Müslümanlar arasında 'dindarlık' artarken; insanlık, merhamet ve vicdan azalıyorsa; 'dindarlık' artarken ahlâk ortadan kalkıyor, kötülük ve istismar artıyorsa; 'dindarlık' artarken, dürüstlük ve ötekinin hakkına saygı anlamını kaybediyorsa; 'dindarlık' artarken, adalet ve başkasının hukukuna saygı azalıyorsa; 'dindarlık' artarken, ilim-tefekkür- üretim- irade ortadan kalkıyorsa; 'dindarlık' artarken, hırsızlık-yolsuzluk-kadın haklarını ihlal artıyorsa o din-darlığın Allah’ın kitabında tarif edilen ve yaşanması gereken 'din' olması mümkün değildir.

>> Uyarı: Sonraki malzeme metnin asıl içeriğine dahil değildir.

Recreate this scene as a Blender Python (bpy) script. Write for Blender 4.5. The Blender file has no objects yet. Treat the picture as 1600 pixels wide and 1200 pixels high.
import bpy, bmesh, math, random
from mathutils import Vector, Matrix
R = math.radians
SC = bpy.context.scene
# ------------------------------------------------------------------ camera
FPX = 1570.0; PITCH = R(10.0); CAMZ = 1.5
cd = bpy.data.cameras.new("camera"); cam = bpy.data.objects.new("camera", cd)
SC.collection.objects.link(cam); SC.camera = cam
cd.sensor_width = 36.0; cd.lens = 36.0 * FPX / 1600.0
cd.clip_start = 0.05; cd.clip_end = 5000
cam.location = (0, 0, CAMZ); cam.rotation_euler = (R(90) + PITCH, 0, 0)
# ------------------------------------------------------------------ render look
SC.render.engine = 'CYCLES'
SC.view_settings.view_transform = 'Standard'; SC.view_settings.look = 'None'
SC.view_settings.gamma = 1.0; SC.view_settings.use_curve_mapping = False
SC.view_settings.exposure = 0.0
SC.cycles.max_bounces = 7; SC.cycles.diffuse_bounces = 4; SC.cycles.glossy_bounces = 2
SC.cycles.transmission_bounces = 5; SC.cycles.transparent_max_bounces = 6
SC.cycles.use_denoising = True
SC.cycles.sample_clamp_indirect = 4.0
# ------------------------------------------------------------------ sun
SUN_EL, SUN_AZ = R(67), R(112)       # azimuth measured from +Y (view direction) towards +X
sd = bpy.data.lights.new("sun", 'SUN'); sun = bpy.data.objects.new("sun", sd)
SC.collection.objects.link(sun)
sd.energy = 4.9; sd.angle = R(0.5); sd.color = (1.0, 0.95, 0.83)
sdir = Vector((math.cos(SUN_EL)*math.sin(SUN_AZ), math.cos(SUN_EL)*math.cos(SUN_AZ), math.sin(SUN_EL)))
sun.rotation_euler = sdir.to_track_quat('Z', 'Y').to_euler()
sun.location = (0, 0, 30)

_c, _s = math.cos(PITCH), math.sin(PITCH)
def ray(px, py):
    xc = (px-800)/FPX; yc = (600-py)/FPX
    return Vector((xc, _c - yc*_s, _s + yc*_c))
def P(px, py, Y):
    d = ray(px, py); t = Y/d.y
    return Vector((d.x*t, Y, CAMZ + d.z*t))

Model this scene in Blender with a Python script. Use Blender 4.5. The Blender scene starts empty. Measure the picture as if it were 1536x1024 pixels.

Müslümanlar din olarak İslâm’ı ve temel kaynaklarını benimseyip gereğini yapmak yerine diğer Müslümanların din yorumlarını din yerine ikame ettiler ve bu tali bilgiler onları daha anlaşılmaz bir mecraya sürükledi. Muhammed İkbal’in ifadesiyle ‘‘Müslümanlardan kaç, İslam’a sığın” ve çağdaşı Mehmet Akif’in diliyle “Müslümanlık nerde, bizden geçmiş insanlık bile!”